Tuesday, 15 May 2018: 16:00
Room 608 (Washington State Convention Center)
K. Kim and J. H. Kim (Kookmin University)
Group IV element-based nanostructures have been actively investigated as high-capacity anodes for Li-ion batteries. Among them, germanium (Ge)-based materials become newly promising because it shows a high theoretical capacity (ca. 1600 mAh·g-1) and faster Li transport properties compared to the other materials in the same group. However, the long-term cycling stability is still a challenging issue, which is resulted from volume expansion during cycling. To overcome the limitation, the way to maintain stable structures against the volume changes of Ge should be considered.

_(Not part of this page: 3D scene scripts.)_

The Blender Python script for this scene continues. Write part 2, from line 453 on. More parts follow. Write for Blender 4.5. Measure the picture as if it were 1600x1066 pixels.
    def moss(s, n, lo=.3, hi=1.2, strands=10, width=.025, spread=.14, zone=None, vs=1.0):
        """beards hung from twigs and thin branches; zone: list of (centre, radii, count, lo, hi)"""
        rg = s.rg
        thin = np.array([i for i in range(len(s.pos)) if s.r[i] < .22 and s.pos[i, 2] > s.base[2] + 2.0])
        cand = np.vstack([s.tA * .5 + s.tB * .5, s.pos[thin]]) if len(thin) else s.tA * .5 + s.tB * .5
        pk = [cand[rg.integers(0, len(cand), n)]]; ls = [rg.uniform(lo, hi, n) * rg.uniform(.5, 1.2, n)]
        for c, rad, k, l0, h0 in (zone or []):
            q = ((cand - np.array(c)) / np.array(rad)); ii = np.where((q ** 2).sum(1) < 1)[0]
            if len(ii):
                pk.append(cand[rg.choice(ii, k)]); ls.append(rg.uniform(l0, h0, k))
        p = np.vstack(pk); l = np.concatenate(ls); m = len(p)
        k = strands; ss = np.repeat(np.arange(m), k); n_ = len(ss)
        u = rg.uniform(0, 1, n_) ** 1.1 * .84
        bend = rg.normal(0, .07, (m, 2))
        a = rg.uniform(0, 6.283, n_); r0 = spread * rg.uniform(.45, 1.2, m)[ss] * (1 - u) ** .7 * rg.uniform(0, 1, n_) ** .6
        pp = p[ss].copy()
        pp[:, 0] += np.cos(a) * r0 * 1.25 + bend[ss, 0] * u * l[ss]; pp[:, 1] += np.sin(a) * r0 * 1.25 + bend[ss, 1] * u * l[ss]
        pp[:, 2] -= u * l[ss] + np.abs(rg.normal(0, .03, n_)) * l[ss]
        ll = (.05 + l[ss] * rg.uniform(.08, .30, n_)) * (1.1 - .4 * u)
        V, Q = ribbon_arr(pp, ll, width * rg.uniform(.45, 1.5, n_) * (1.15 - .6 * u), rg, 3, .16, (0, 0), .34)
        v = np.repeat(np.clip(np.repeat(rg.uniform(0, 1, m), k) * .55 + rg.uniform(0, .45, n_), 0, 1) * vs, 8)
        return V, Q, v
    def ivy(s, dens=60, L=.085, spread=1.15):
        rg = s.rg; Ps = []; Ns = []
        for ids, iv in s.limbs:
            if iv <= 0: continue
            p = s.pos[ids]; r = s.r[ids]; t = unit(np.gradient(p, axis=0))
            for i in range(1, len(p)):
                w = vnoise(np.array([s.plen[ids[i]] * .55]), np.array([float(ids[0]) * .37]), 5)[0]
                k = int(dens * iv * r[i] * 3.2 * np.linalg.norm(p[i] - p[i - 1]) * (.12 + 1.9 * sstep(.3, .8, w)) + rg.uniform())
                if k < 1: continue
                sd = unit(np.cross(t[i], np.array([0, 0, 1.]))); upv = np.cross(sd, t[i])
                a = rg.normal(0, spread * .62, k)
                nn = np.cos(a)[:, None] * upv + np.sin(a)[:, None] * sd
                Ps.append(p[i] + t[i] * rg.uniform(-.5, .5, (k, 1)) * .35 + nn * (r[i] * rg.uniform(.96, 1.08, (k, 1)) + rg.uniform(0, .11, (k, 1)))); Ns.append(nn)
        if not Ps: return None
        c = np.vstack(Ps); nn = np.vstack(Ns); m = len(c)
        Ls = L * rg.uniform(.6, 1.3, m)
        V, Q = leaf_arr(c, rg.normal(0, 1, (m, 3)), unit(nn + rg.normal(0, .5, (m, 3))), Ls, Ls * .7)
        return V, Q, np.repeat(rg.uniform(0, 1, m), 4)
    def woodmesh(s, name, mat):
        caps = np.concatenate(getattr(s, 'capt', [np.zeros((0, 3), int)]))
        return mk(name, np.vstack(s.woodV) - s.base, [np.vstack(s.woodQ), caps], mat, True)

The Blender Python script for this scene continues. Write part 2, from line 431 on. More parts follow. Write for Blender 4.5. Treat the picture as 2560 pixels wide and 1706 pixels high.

This study proposes a new Ge-based structure by incorporating Nb2O5, which is stable during Li insertion and extraction processes. An Nb2O5 nanoparticle core-Ge/GeO2 shell structure material was prepared by a simple hydrothermal method and the following heat-treatment. First, a microscale NbOx-GeOx precursor was synthesized by the hydrothermal process with copolymer producing core-shell structure. Subsequently, it was heat-treated to obtain pyrolysis of copolymer and to form a reduced Ge/GeO2 thin shell on the nanoscale Nb2O5 core structure without additional carbon sources. Electrochemical test results exhibited that the synthesized electrode materials had a high reversible capacity of 700 mAh·g-1 after 100 cycles with an initial coulombic efficiency of 74%. In the long-term cycling test with a high rate, it exhibited an excellent cycling stability with a capacity retention ratio of 97% even after 1000 cycles.